What needs to be done.
Print out the material that follows word for word.

Data shown.
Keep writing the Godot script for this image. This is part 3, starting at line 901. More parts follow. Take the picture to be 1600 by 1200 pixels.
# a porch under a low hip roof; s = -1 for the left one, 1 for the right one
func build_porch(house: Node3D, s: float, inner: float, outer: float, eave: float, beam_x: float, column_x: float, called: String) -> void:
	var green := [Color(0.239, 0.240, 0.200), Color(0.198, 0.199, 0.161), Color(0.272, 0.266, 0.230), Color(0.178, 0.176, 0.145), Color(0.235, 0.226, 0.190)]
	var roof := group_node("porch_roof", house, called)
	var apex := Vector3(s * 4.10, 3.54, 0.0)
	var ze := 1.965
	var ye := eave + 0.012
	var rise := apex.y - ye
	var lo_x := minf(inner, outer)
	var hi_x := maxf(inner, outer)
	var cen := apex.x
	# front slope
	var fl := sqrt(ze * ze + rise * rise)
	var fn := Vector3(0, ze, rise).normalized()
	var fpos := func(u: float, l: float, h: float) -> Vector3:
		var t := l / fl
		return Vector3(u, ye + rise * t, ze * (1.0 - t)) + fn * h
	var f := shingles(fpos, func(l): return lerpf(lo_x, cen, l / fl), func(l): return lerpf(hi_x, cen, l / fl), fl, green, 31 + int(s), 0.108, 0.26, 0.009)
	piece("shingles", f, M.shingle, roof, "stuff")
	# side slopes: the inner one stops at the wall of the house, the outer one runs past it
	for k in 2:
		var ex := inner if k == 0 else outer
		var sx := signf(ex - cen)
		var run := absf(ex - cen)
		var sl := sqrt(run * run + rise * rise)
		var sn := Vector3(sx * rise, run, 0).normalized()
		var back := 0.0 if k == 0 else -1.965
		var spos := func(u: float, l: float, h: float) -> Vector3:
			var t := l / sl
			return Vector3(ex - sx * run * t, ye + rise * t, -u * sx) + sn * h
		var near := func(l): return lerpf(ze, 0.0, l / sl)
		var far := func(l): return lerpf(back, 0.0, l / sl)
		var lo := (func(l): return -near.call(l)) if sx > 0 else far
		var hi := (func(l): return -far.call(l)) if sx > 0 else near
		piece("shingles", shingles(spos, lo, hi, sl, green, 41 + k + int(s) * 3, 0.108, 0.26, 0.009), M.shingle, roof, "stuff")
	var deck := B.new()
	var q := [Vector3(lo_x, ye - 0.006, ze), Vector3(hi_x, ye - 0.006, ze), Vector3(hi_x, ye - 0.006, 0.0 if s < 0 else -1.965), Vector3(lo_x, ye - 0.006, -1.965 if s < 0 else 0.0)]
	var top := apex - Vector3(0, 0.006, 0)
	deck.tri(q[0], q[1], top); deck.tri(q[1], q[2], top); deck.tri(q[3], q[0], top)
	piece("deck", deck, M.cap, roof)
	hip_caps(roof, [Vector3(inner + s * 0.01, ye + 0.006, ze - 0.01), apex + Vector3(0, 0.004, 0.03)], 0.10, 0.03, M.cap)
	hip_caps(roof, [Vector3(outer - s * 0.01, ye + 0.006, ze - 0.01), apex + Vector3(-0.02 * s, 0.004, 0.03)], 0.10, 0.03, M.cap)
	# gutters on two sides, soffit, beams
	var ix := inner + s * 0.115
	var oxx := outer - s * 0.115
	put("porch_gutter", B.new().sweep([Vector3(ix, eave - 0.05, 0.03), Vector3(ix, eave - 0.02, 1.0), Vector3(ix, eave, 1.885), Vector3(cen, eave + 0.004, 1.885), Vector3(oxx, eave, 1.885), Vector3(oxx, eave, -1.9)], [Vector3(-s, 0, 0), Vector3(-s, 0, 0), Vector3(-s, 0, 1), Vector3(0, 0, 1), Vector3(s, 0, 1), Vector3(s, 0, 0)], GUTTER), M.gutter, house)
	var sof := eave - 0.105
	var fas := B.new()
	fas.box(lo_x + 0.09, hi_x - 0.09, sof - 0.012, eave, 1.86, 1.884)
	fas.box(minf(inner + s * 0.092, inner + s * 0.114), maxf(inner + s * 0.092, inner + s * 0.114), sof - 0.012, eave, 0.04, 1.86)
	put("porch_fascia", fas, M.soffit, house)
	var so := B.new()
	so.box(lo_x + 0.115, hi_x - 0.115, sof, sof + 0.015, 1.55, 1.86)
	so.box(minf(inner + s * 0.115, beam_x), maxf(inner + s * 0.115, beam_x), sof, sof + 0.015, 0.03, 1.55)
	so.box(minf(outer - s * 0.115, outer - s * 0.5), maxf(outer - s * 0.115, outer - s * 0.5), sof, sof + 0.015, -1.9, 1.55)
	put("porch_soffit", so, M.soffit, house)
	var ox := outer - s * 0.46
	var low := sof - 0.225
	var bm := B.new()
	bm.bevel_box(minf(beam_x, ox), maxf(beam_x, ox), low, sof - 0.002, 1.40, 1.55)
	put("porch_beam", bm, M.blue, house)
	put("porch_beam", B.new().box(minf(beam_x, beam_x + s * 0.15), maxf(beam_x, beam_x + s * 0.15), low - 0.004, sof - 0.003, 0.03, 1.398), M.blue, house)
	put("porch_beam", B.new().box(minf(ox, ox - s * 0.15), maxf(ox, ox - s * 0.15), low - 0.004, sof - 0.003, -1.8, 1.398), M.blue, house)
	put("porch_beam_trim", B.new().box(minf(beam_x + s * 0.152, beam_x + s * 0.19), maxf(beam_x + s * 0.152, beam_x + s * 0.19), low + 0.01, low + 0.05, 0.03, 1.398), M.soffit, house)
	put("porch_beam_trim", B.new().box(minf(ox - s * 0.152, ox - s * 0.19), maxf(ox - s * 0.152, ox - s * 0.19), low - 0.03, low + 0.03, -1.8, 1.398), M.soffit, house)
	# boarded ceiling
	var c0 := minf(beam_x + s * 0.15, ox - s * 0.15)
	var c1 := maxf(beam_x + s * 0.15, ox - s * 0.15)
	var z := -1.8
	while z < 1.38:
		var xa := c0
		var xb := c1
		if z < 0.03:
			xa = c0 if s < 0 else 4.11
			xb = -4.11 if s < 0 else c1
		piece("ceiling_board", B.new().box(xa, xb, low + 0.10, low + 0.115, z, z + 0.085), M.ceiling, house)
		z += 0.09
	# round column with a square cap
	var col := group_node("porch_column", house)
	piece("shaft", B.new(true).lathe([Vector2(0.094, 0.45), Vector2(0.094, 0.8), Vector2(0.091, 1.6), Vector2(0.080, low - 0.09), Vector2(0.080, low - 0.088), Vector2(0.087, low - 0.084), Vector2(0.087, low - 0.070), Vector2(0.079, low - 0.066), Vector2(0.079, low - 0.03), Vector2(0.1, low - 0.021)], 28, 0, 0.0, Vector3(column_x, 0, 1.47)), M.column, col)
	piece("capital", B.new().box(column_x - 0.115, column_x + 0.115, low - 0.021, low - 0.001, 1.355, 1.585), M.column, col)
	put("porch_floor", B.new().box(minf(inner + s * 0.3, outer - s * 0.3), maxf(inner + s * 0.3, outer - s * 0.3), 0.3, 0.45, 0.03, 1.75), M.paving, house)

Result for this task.
Keep writing the Godot script for this image. This is part 3, starting at line 901. More parts follow. Take the picture to be 1600 by 1200 pixels.
# a porch under a low hip roof; s = -1 for the left one, 1 for the right one
func build_porch(house: Node3D, s: float, inner: float, outer: float, eave: float, beam_x: float, column_x: float, called: String) -> void:
	var green := [Color(0.239, 0.240, 0.200), Color(0.198, 0.199, 0.161), Color(0.272, 0.266, 0.230), Color(0.178, 0.176, 0.145), Color(0.235, 0.226, 0.190)]
	var roof := group_node("porch_roof", house, called)
	var apex := Vector3(s * 4.10, 3.54, 0.0)
	var ze := 1.965
	var ye := eave + 0.012
	var rise := apex.y - ye
	var lo_x := minf(inner, outer)
	var hi_x := maxf(inner, outer)
	var cen := apex.x
	# front slope
	var fl := sqrt(ze * ze + rise * rise)
	var fn := Vector3(0, ze, rise).normalized()
	var fpos := func(u: float, l: float, h: float) -> Vector3:
		var t := l / fl
		return Vector3(u, ye + rise * t, ze * (1.0 - t)) + fn * h
	var f := shingles(fpos, func(l): return lerpf(lo_x, cen, l / fl), func(l): return lerpf(hi_x, cen, l / fl), fl, green, 31 + int(s), 0.108, 0.26, 0.009)
	piece("shingles", f, M.shingle, roof, "stuff")
	# side slopes: the inner one stops at the wall of the house, the outer one runs past it
	for k in 2:
		var ex := inner if k == 0 else outer
		var sx := signf(ex - cen)
		var run := absf(ex - cen)
		var sl := sqrt(run * run + rise * rise)
		var sn := Vector3(sx * rise, run, 0).normalized()
		var back := 0.0 if k == 0 else -1.965
		var spos := func(u: float, l: float, h: float) -> Vector3:
			var t := l / sl
			return Vector3(ex - sx * run * t, ye + rise * t, -u * sx) + sn * h
		var near := func(l): return lerpf(ze, 0.0, l / sl)
		var far := func(l): return lerpf(back, 0.0, l / sl)
		var lo := (func(l): return -near.call(l)) if sx > 0 else far
		var hi := (func(l): return -far.call(l)) if sx > 0 else near
		piece("shingles", shingles(spos, lo, hi, sl, green, 41 + k + int(s) * 3, 0.108, 0.26, 0.009), M.shingle, roof, "stuff")
	var deck := B.new()
	var q := [Vector3(lo_x, ye - 0.006, ze), Vector3(hi_x, ye - 0.006, ze), Vector3(hi_x, ye - 0.006, 0.0 if s < 0 else -1.965), Vector3(lo_x, ye - 0.006, -1.965 if s < 0 else 0.0)]
	var top := apex - Vector3(0, 0.006, 0)
	deck.tri(q[0], q[1], top); deck.tri(q[1], q[2], top); deck.tri(q[3], q[0], top)
	piece("deck", deck, M.cap, roof)
	hip_caps(roof, [Vector3(inner + s * 0.01, ye + 0.006, ze - 0.01), apex + Vector3(0, 0.004, 0.03)], 0.10, 0.03, M.cap)
	hip_caps(roof, [Vector3(outer - s * 0.01, ye + 0.006, ze - 0.01), apex + Vector3(-0.02 * s, 0.004, 0.03)], 0.10, 0.03, M.cap)
	# gutters on two sides, soffit, beams
	var ix := inner + s * 0.115
	var oxx := outer - s * 0.115
	put("porch_gutter", B.new().sweep([Vector3(ix, eave - 0.05, 0.03), Vector3(ix, eave - 0.02, 1.0), Vector3(ix, eave, 1.885), Vector3(cen, eave + 0.004, 1.885), Vector3(oxx, eave, 1.885), Vector3(oxx, eave, -1.9)], [Vector3(-s, 0, 0), Vector3(-s, 0, 0), Vector3(-s, 0, 1), Vector3(0, 0, 1), Vector3(s, 0, 1), Vector3(s, 0, 0)], GUTTER), M.gutter, house)
	var sof := eave - 0.105
	var fas := B.new()
	fas.box(lo_x + 0.09, hi_x - 0.09, sof - 0.012, eave, 1.86, 1.884)
	fas.box(minf(inner + s * 0.092, inner + s * 0.114), maxf(inner + s * 0.092, inner + s * 0.114), sof - 0.012, eave, 0.04, 1.86)
	put("porch_fascia", fas, M.soffit, house)
	var so := B.new()
	so.box(lo_x + 0.115, hi_x - 0.115, sof, sof + 0.015, 1.55, 1.86)
	so.box(minf(inner + s * 0.115, beam_x), maxf(inner + s * 0.115, beam_x), sof, sof + 0.015, 0.03, 1.55)
	so.box(minf(outer - s * 0.115, outer - s * 0.5), maxf(outer - s * 0.115, outer - s * 0.5), sof, sof + 0.015, -1.9, 1.55)
	put("porch_soffit", so, M.soffit, house)
	var ox := outer - s * 0.46
	var low := sof - 0.225
	var bm := B.new()
	bm.bevel_box(minf(beam_x, ox), maxf(beam_x, ox), low, sof - 0.002, 1.40, 1.55)
	put("porch_beam", bm, M.blue, house)
	put("porch_beam", B.new().box(minf(beam_x, beam_x + s * 0.15), maxf(beam_x, beam_x + s * 0.15), low - 0.004, sof - 0.003, 0.03, 1.398), M.blue, house)
	put("porch_beam", B.new().box(minf(ox, ox - s * 0.15), maxf(ox, ox - s * 0.15), low - 0.004, sof - 0.003, -1.8, 1.398), M.blue, house)
	put("porch_beam_trim", B.new().box(minf(beam_x + s * 0.152, beam_x + s * 0.19), maxf(beam_x + s * 0.152, beam_x + s * 0.19), low + 0.01, low + 0.05, 0.03, 1.398), M.soffit, house)
	put("porch_beam_trim", B.new().box(minf(ox - s * 0.152, ox - s * 0.19), maxf(ox - s * 0.152, ox - s * 0.19), low - 0.03, low + 0.03, -1.8, 1.398), M.soffit, house)
	# boarded ceiling
	var c0 := minf(beam_x + s * 0.15, ox - s * 0.15)
	var c1 := maxf(beam_x + s * 0.15, ox - s * 0.15)
	var z := -1.8
	while z < 1.38:
		var xa := c0
		var xb := c1
		if z < 0.03:
			xa = c0 if s < 0 else 4.11
			xb = -4.11 if s < 0 else c1
		piece("ceiling_board", B.new().box(xa, xb, low + 0.10, low + 0.115, z, z + 0.085), M.ceiling, house)
		z += 0.09
	# round column with a square cap
	var col := group_node("porch_column", house)
	piece("shaft", B.new(true).lathe([Vector2(0.094, 0.45), Vector2(0.094, 0.8), Vector2(0.091, 1.6), Vector2(0.080, low - 0.09), Vector2(0.080, low - 0.088), Vector2(0.087, low - 0.084), Vector2(0.087, low - 0.070), Vector2(0.079, low - 0.066), Vector2(0.079, low - 0.03), Vector2(0.1, low - 0.021)], 28, 0, 0.0, Vector3(column_x, 0, 1.47)), M.column, col)
	piece("capital", B.new().box(column_x - 0.115, column_x + 0.115, low - 0.021, low - 0.001, 1.355, 1.585), M.column, col)
	put("porch_floor", B.new().box(minf(inner + s * 0.3, outer - s * 0.3), maxf(inner + s * 0.3, outer - s * 0.3), 0.3, 0.45, 0.03, 1.75), M.paving, house)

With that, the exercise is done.